Exercise prompt: From the first line of the data below, copy each line up to the one containing "return tuple(((x/255)/12.92 if", and include that line too.

^^^^^^^^^^^^^^^^

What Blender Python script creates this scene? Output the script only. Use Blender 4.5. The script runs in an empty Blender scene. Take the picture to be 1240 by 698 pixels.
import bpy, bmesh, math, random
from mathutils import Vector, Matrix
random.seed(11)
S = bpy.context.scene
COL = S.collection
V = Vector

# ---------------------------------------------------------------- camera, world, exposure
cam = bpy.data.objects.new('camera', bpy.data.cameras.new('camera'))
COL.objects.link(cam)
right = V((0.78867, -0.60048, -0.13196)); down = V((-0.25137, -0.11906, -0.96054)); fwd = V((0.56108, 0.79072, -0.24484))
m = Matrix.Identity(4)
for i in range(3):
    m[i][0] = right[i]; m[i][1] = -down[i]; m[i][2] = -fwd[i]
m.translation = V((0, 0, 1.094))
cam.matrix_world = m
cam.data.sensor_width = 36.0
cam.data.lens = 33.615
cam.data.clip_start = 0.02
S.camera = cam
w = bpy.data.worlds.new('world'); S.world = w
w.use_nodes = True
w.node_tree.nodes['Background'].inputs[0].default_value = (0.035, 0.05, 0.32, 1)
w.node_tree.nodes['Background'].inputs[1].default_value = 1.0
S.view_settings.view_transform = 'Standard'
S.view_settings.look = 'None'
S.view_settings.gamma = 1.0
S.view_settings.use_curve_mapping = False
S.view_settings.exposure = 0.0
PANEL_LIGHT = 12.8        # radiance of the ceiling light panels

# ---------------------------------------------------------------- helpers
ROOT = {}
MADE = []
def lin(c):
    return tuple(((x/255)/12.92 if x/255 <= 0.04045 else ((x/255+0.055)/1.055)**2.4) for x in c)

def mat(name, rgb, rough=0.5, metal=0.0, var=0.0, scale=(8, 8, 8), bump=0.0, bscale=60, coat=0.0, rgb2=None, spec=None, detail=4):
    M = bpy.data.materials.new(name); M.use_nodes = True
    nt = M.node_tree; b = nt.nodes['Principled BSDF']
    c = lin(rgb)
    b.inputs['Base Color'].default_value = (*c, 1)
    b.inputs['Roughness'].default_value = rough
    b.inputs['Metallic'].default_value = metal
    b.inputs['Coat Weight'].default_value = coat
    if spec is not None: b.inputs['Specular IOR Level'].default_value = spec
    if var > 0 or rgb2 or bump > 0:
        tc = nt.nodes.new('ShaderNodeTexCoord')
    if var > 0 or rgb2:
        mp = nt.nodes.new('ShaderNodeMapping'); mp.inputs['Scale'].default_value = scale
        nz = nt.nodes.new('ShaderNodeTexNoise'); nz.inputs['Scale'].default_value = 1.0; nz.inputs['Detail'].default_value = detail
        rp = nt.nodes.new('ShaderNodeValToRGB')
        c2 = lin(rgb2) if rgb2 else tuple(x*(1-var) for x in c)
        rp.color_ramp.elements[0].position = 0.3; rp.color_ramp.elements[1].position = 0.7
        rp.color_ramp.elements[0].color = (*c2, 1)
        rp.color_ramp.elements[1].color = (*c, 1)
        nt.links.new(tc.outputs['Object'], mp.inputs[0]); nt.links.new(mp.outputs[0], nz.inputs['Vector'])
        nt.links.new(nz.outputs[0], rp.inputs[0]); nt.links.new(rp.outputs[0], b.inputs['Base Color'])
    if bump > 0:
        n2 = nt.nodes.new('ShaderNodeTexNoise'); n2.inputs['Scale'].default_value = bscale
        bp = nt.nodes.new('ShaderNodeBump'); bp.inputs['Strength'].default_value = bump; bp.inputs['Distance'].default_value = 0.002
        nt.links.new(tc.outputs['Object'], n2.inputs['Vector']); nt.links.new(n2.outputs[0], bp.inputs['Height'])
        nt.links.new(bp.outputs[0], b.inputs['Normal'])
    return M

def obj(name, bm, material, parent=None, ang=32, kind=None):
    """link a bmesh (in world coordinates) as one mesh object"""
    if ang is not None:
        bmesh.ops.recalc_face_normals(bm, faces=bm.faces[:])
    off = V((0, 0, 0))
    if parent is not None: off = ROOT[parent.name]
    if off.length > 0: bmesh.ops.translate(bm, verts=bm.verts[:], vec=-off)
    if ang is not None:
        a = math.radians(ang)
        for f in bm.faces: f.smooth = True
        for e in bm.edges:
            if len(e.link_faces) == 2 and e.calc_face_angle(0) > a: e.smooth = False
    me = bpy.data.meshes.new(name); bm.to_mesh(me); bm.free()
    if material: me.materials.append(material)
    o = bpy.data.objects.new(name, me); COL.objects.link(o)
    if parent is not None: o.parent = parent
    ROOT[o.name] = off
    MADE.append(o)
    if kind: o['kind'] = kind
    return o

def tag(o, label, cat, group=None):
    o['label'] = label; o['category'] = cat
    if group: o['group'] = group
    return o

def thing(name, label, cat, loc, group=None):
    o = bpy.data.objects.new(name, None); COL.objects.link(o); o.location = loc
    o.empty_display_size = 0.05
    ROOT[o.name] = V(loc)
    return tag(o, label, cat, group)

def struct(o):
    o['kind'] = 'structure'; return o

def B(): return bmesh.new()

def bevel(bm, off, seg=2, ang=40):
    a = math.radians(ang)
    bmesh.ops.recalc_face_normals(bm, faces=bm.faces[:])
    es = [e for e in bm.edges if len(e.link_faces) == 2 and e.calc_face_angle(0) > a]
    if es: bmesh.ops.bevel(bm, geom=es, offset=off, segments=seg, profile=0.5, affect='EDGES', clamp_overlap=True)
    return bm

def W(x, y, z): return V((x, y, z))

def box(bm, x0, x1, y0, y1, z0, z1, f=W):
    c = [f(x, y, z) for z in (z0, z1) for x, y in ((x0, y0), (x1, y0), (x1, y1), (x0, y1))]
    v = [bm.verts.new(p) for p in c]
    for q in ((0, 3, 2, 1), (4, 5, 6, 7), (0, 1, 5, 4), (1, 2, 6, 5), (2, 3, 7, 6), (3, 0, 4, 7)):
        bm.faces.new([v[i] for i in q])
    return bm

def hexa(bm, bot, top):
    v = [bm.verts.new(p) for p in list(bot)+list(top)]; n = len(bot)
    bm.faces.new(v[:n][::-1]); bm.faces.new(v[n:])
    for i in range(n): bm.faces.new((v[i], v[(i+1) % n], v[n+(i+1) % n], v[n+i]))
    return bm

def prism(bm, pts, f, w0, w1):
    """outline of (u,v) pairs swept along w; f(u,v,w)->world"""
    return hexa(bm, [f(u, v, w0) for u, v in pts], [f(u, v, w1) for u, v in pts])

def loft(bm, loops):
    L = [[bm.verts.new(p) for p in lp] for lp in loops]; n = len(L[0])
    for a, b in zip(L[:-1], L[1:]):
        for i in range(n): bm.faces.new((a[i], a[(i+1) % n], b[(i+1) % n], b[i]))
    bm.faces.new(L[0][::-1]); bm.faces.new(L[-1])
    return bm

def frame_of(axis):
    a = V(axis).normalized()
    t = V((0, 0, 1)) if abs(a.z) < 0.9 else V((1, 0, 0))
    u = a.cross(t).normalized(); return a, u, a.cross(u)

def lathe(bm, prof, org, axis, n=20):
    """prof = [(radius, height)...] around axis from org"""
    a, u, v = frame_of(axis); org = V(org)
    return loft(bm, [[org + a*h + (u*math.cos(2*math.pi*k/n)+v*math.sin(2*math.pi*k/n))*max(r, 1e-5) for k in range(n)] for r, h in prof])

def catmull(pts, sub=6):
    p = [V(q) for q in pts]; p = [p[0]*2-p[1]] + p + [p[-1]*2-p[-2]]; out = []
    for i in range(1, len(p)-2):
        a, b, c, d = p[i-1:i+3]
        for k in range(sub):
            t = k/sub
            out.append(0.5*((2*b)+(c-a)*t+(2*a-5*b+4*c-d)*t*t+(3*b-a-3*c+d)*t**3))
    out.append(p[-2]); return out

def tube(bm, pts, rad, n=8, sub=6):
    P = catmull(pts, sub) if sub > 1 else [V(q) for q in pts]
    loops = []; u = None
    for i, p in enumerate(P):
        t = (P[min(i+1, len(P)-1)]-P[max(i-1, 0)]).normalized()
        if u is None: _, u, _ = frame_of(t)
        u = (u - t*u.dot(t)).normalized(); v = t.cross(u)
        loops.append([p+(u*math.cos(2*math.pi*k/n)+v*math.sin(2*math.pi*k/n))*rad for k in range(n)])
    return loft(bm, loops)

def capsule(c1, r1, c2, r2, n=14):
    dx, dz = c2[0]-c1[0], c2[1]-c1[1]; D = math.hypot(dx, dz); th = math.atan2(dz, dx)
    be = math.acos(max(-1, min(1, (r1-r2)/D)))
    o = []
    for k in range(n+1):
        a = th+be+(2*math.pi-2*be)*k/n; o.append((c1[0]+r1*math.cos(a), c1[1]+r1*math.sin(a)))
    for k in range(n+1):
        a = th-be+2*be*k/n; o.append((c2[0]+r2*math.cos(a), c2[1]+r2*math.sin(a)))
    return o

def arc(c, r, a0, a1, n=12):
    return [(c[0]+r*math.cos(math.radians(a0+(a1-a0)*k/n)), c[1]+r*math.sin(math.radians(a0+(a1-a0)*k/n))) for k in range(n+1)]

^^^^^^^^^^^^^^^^

Written reply:
What Blender Python script creates this scene? Output the script only. Use Blender 4.5. The script runs in an empty Blender scene. Take the picture to be 1240 by 698 pixels.
import bpy, bmesh, math, random
from mathutils import Vector, Matrix
random.seed(11)
S = bpy.context.scene
COL = S.collection
V = Vector

# ---------------------------------------------------------------- camera, world, exposure
cam = bpy.data.objects.new('camera', bpy.data.cameras.new('camera'))
COL.objects.link(cam)
right = V((0.78867, -0.60048, -0.13196)); down = V((-0.25137, -0.11906, -0.96054)); fwd = V((0.56108, 0.79072, -0.24484))
m = Matrix.Identity(4)
for i in range(3):
    m[i][0] = right[i]; m[i][1] = -down[i]; m[i][2] = -fwd[i]
m.translation = V((0, 0, 1.094))
cam.matrix_world = m
cam.data.sensor_width = 36.0
cam.data.lens = 33.615
cam.data.clip_start = 0.02
S.camera = cam
w = bpy.data.worlds.new('world'); S.world = w
w.use_nodes = True
w.node_tree.nodes['Background'].inputs[0].default_value = (0.035, 0.05, 0.32, 1)
w.node_tree.nodes['Background'].inputs[1].default_value = 1.0
S.view_settings.view_transform = 'Standard'
S.view_settings.look = 'None'
S.view_settings.gamma = 1.0
S.view_settings.use_curve_mapping = False
S.view_settings.exposure = 0.0
PANEL_LIGHT = 12.8        # radiance of the ceiling light panels

# ---------------------------------------------------------------- helpers
ROOT = {}
MADE = []
def lin(c):
    return tuple(((x/255)/12.92 if x/255 <= 0.04045 else ((x/255+0.055)/1.055)**2.4) for x in c)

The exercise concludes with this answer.